Mind

I quit drinking and nothing magical happened (and that's the point)

The promotional version of sobriety promises transformation. The honest version is quieter, smaller, and more durable.

May 17, 20263 min read

I quit drinking and nothing magical happened. I want to lead with this because most of what is written about getting sober is written by people who had a transformative experience and are now telling you, the reader, that you can have a transformative experience too. The implication is that if you do not have a transformative experience, something has gone wrong.

Nothing went wrong in my case. I just stopped doing a thing that I had been doing, and then I kept not doing it, and then a year passed, and at some point I realized I had become a person who did not drink. That was the entire story. There was no white light. There was no clarity moment. There was no Friday-night-at-9pm pink-cloud transcendence I can point to in retrospect.

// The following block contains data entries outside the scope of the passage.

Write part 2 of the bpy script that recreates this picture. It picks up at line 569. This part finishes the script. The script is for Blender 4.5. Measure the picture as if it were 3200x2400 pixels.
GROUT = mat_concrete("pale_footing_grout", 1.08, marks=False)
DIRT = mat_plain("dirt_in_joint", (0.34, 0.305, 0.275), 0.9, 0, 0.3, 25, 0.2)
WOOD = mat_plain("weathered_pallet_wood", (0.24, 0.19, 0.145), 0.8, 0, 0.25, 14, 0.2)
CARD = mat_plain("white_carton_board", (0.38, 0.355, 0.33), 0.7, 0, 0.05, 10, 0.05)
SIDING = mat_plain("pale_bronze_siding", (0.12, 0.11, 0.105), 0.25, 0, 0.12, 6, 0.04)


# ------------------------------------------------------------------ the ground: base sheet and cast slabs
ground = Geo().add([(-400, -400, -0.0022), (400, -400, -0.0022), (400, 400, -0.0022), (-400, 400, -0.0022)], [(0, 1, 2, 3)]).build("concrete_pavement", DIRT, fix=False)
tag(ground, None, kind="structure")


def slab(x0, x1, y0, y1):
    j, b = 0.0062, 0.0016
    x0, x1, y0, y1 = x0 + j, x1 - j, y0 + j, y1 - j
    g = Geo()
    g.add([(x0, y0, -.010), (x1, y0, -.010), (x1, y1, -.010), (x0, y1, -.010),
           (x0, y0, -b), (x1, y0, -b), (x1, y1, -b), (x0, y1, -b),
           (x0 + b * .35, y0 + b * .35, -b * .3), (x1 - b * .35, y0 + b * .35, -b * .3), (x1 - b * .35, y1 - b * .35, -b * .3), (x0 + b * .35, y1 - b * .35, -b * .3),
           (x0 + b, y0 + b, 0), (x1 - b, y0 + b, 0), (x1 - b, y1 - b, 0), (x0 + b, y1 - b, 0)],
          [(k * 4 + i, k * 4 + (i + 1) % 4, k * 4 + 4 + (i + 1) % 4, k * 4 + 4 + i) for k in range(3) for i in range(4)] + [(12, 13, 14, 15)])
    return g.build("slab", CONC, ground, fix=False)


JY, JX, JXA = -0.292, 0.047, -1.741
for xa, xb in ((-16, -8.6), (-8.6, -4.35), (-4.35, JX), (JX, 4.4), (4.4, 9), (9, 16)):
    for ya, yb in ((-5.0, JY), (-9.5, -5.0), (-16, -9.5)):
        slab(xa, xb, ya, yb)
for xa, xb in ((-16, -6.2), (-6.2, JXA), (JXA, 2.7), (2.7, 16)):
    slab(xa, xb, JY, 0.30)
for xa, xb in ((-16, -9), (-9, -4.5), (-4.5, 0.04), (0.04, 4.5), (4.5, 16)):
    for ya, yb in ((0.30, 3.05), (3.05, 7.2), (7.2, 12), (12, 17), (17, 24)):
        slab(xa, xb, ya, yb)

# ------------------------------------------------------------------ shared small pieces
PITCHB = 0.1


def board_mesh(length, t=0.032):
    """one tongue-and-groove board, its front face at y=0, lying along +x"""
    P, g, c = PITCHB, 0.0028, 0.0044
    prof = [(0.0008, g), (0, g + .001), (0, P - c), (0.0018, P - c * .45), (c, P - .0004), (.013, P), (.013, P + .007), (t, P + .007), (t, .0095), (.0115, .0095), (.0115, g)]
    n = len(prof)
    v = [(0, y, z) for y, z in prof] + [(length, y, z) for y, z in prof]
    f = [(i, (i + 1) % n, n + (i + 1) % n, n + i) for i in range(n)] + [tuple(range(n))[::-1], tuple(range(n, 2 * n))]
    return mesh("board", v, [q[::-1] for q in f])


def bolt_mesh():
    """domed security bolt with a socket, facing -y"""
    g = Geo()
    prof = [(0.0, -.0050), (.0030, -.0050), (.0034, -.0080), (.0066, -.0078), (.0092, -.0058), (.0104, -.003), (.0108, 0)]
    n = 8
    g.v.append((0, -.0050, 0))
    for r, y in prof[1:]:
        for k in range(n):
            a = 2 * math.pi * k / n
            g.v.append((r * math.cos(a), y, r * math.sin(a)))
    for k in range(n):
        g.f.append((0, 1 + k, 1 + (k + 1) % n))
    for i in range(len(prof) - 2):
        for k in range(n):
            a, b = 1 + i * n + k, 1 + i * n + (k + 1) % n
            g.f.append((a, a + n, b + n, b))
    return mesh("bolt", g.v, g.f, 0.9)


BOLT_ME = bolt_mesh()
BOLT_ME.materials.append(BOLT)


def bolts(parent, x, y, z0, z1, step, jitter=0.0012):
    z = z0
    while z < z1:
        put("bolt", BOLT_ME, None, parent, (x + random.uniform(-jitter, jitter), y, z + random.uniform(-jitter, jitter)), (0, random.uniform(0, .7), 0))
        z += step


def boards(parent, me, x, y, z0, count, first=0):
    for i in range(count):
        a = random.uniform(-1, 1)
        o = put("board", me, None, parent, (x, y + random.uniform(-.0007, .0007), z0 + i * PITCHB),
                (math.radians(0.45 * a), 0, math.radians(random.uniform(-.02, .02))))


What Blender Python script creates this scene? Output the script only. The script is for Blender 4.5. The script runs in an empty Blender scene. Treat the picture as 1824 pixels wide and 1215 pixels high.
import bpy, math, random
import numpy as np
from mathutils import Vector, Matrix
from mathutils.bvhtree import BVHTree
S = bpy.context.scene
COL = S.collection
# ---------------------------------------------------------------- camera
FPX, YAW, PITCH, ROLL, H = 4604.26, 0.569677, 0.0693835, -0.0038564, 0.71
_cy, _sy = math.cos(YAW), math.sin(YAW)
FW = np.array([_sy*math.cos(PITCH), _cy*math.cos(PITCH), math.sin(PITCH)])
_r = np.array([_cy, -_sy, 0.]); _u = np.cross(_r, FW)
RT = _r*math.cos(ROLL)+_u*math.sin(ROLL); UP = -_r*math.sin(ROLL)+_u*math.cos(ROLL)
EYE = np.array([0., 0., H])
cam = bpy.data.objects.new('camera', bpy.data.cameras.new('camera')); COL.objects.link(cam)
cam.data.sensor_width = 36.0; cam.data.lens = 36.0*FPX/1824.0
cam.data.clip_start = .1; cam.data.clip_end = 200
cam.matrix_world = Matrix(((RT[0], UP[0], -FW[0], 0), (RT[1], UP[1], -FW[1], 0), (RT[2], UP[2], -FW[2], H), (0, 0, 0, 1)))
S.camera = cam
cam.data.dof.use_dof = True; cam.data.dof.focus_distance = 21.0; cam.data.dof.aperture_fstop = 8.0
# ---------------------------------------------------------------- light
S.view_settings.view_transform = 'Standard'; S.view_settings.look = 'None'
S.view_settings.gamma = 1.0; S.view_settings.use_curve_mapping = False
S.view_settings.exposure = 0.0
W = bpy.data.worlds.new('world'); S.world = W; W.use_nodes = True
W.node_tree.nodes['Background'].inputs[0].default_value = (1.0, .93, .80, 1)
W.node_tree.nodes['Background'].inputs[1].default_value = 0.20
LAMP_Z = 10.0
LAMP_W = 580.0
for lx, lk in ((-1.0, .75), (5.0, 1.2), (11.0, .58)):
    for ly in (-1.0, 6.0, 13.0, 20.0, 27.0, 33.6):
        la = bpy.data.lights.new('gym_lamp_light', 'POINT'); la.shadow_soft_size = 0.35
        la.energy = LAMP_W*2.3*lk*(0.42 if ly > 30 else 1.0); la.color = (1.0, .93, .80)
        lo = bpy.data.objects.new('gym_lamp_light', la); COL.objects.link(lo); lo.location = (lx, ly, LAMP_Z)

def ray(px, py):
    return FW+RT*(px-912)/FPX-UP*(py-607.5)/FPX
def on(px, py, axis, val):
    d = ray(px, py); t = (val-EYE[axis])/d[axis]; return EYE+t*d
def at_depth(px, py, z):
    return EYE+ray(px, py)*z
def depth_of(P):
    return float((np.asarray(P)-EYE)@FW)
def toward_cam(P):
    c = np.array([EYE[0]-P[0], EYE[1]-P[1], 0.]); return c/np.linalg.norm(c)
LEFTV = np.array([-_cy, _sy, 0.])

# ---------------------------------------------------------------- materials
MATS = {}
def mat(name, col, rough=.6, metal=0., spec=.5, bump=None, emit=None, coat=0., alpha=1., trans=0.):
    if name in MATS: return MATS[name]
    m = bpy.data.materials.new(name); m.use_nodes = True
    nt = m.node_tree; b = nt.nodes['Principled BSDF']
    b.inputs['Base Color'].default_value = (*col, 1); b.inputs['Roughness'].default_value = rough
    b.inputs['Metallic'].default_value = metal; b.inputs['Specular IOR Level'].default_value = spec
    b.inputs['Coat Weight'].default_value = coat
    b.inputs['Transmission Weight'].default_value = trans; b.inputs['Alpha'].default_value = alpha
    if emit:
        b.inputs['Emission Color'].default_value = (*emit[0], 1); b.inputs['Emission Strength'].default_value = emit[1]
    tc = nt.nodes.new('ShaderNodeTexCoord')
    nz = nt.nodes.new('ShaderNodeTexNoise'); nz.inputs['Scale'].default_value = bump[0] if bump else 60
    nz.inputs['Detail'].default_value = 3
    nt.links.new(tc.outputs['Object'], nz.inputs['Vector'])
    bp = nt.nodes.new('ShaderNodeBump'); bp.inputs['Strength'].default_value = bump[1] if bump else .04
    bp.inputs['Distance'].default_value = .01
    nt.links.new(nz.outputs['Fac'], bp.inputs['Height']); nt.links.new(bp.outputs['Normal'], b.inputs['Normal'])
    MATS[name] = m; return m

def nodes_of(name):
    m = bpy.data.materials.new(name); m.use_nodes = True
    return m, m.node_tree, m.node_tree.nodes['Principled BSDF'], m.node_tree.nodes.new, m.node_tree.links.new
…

What there was, instead, was a slow accumulation of small things. Sleep got better. Then mornings got better. Then weekends got better. Then conversations got better. Then I stopped thinking about drinking at all, which I had not realized was a substantial amount of background processing until it was gone.

The promotional version of sobriety says: you will have a moment when everything changes. The honest version says: there is no moment. There is a long stretch of small adjustments that do not feel like much in any given week, and then you look up at the end of a year and the cumulative result is that you are a different person in a few important ways, none of which are dramatic, all of which are real.

Why the magic story persists

The magic story persists because it makes a better headline. "I quit drinking and discovered who I really was" is more shareable than "I quit drinking and gradually slept better." The first is a narrative. The second is a process.

The first also reassures people who are considering quitting. The thought that there will be a clear payoff makes the cost easier to commit to. If quitting produces transformation, the math is favorable. If quitting just produces gradual incremental improvement, the math feels less favorable, even though it is the more accurate math.

The trouble with the magic story is that people who do not have the magical experience often feel they have failed. They quit. They expected the dramatic reveal. The dramatic reveal did not arrive. They conclude that sobriety is not working for them, that they are not getting the benefits, that something is wrong.

Nothing is wrong. The dramatic reveal was never the thing.

What the gradual version actually does

What you do get, if you stay with it, is a different relationship to the things you were already doing. The dinners you went to, you still go to, but you remember them better the next day. The mornings you had, you still have, but they start with a different baseline. The work you were doing, you still do, but you do it with a slightly clearer head.

None of this is sexy. The cumulative effect, after a long enough stretch, is that you are operating at a slightly different baseline. The work you produce is slightly better. The relationships you maintain are slightly stronger. The decisions you make are slightly more in line with what you actually want.

"Slightly" sounds underwhelming. Slightly is what compounds. A year of slightly is significant. Two years is more so. Five years is the kind of difference that is hard to see day to day and obvious in retrospect.

What this means for someone reading this

If you are considering quitting, do not quit because you have been promised transformation. You may not get transformation. You may just get gradual incremental improvement that takes longer than you expected to add up to anything visible.

Quit because the math works out for you on the gradual incremental version. Quit because the small accumulated improvements, multiplied over years, are worth the cost of the thing you are giving up. Quit because the version of you that drinks is not the version you want to keep being, even if there is nothing dramatically wrong with that version.

The magic-story version of sobriety sets people up for disappointment when the magic does not arrive. The gradual-story version is what actually happens for most people, and it is enough on its own to justify the choice.

You do not need the transformation to come out ahead. The arithmetic of small consistent improvement over time does the work.